§ Exercise task
Give back the full listing, character for character, with no pictures.

§ Provided data
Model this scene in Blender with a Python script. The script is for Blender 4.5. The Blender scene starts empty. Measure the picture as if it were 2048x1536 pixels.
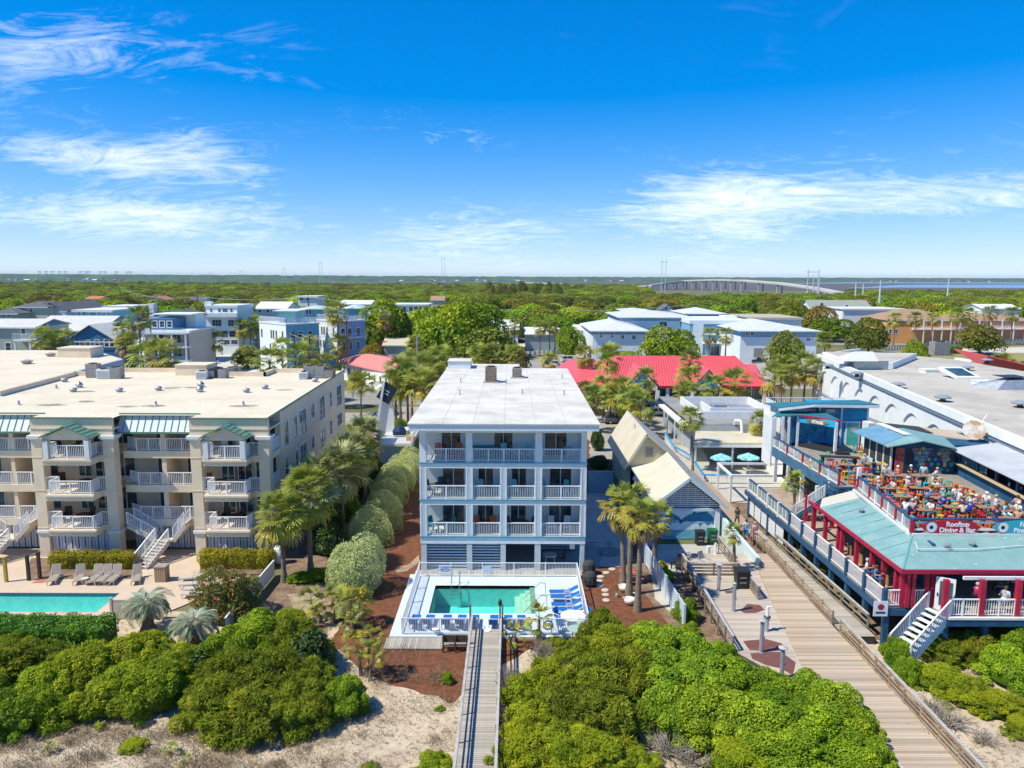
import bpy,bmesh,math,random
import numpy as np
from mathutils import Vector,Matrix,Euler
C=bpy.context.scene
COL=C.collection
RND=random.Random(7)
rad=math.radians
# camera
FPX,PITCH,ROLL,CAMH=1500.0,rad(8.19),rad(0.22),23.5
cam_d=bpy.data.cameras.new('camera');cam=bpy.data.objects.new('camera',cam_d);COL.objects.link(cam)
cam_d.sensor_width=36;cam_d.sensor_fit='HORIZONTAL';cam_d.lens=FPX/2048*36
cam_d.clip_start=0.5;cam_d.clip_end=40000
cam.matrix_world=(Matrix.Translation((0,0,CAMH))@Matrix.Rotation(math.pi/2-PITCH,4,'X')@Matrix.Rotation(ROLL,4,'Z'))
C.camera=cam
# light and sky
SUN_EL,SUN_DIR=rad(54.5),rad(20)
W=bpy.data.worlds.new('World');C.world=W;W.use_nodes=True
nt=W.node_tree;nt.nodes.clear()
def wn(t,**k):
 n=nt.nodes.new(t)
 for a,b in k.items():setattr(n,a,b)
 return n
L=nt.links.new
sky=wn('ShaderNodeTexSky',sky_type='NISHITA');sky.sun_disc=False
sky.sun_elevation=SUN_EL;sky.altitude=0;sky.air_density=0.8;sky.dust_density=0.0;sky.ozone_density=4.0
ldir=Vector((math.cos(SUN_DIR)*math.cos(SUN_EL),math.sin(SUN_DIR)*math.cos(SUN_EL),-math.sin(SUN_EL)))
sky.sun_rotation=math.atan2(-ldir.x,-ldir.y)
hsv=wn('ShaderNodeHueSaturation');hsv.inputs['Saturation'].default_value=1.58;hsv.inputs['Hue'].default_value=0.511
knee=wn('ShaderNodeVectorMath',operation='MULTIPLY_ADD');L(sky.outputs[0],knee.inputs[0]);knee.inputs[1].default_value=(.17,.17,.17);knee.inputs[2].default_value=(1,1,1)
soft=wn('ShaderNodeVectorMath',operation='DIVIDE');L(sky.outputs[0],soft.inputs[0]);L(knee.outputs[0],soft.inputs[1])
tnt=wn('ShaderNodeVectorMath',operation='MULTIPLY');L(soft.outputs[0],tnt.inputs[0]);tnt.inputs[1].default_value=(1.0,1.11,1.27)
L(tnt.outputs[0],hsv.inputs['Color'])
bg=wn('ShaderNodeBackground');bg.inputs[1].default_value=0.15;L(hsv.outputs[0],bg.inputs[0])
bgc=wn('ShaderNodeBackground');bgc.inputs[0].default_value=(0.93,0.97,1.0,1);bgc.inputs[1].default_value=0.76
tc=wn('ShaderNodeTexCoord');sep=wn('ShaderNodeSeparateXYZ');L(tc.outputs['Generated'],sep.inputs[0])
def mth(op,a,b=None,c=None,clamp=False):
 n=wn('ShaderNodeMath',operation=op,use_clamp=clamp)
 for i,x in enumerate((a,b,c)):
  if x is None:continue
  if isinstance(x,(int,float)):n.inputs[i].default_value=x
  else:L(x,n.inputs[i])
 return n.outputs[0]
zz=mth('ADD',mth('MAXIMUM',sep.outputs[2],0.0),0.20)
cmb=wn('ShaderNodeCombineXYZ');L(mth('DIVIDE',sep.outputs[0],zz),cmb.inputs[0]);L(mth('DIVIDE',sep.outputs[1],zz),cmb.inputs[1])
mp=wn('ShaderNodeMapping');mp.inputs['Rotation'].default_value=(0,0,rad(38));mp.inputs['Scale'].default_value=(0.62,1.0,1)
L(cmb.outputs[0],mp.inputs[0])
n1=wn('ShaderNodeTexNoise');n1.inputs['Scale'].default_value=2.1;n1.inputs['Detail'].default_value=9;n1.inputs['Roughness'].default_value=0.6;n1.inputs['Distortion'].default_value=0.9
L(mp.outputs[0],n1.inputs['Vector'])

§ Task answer
Model this scene in Blender with a Python script. The script is for Blender 4.5. The Blender scene starts empty. Measure the picture as if it were 2048x1536 pixels.
import bpy,bmesh,math,random
import numpy as np
from mathutils import Vector,Matrix,Euler
C=bpy.context.scene
COL=C.collection
RND=random.Random(7)
rad=math.radians
# camera
FPX,PITCH,ROLL,CAMH=1500.0,rad(8.19),rad(0.22),23.5
cam_d=bpy.data.cameras.new('camera');cam=bpy.data.objects.new('camera',cam_d);COL.objects.link(cam)
cam_d.sensor_width=36;cam_d.sensor_fit='HORIZONTAL';cam_d.lens=FPX/2048*36
cam_d.clip_start=0.5;cam_d.clip_end=40000
cam.matrix_world=(Matrix.Translation((0,0,CAMH))@Matrix.Rotation(math.pi/2-PITCH,4,'X')@Matrix.Rotation(ROLL,4,'Z'))
C.camera=cam
# light and sky
SUN_EL,SUN_DIR=rad(54.5),rad(20)
W=bpy.data.worlds.new('World');C.world=W;W.use_nodes=True
nt=W.node_tree;nt.nodes.clear()
def wn(t,**k):
 n=nt.nodes.new(t)
 for a,b in k.items():setattr(n,a,b)
 return n
L=nt.links.new
sky=wn('ShaderNodeTexSky',sky_type='NISHITA');sky.sun_disc=False
sky.sun_elevation=SUN_EL;sky.altitude=0;sky.air_density=0.8;sky.dust_density=0.0;sky.ozone_density=4.0
ldir=Vector((math.cos(SUN_DIR)*math.cos(SUN_EL),math.sin(SUN_DIR)*math.cos(SUN_EL),-math.sin(SUN_EL)))
sky.sun_rotation=math.atan2(-ldir.x,-ldir.y)
hsv=wn('ShaderNodeHueSaturation');hsv.inputs['Saturation'].default_value=1.58;hsv.inputs['Hue'].default_value=0.511
knee=wn('ShaderNodeVectorMath',operation='MULTIPLY_ADD');L(sky.outputs[0],knee.inputs[0]);knee.inputs[1].default_value=(.17,.17,.17);knee.inputs[2].default_value=(1,1,1)
soft=wn('ShaderNodeVectorMath',operation='DIVIDE');L(sky.outputs[0],soft.inputs[0]);L(knee.outputs[0],soft.inputs[1])
tnt=wn('ShaderNodeVectorMath',operation='MULTIPLY');L(soft.outputs[0],tnt.inputs[0]);tnt.inputs[1].default_value=(1.0,1.11,1.27)
L(tnt.outputs[0],hsv.inputs['Color'])
bg=wn('ShaderNodeBackground');bg.inputs[1].default_value=0.15;L(hsv.outputs[0],bg.inputs[0])
bgc=wn('ShaderNodeBackground');bgc.inputs[0].default_value=(0.93,0.97,1.0,1);bgc.inputs[1].default_value=0.76
tc=wn('ShaderNodeTexCoord');sep=wn('ShaderNodeSeparateXYZ');L(tc.outputs['Generated'],sep.inputs[0])
def mth(op,a,b=None,c=None,clamp=False):
 n=wn('ShaderNodeMath',operation=op,use_clamp=clamp)
 for i,x in enumerate((a,b,c)):
  if x is None:continue
  if isinstance(x,(int,float)):n.inputs[i].default_value=x
  else:L(x,n.inputs[i])
 return n.outputs[0]
zz=mth('ADD',mth('MAXIMUM',sep.outputs[2],0.0),0.20)
cmb=wn('ShaderNodeCombineXYZ');L(mth('DIVIDE',sep.outputs[0],zz),cmb.inputs[0]);L(mth('DIVIDE',sep.outputs[1],zz),cmb.inputs[1])
mp=wn('ShaderNodeMapping');mp.inputs['Rotation'].default_value=(0,0,rad(38));mp.inputs['Scale'].default_value=(0.62,1.0,1)
L(cmb.outputs[0],mp.inputs[0])
n1=wn('ShaderNodeTexNoise');n1.inputs['Scale'].default_value=2.1;n1.inputs['Detail'].default_value=9;n1.inputs['Roughness'].default_value=0.6;n1.inputs['Distortion'].default_value=0.9
L(mp.outputs[0],n1.inputs['Vector'])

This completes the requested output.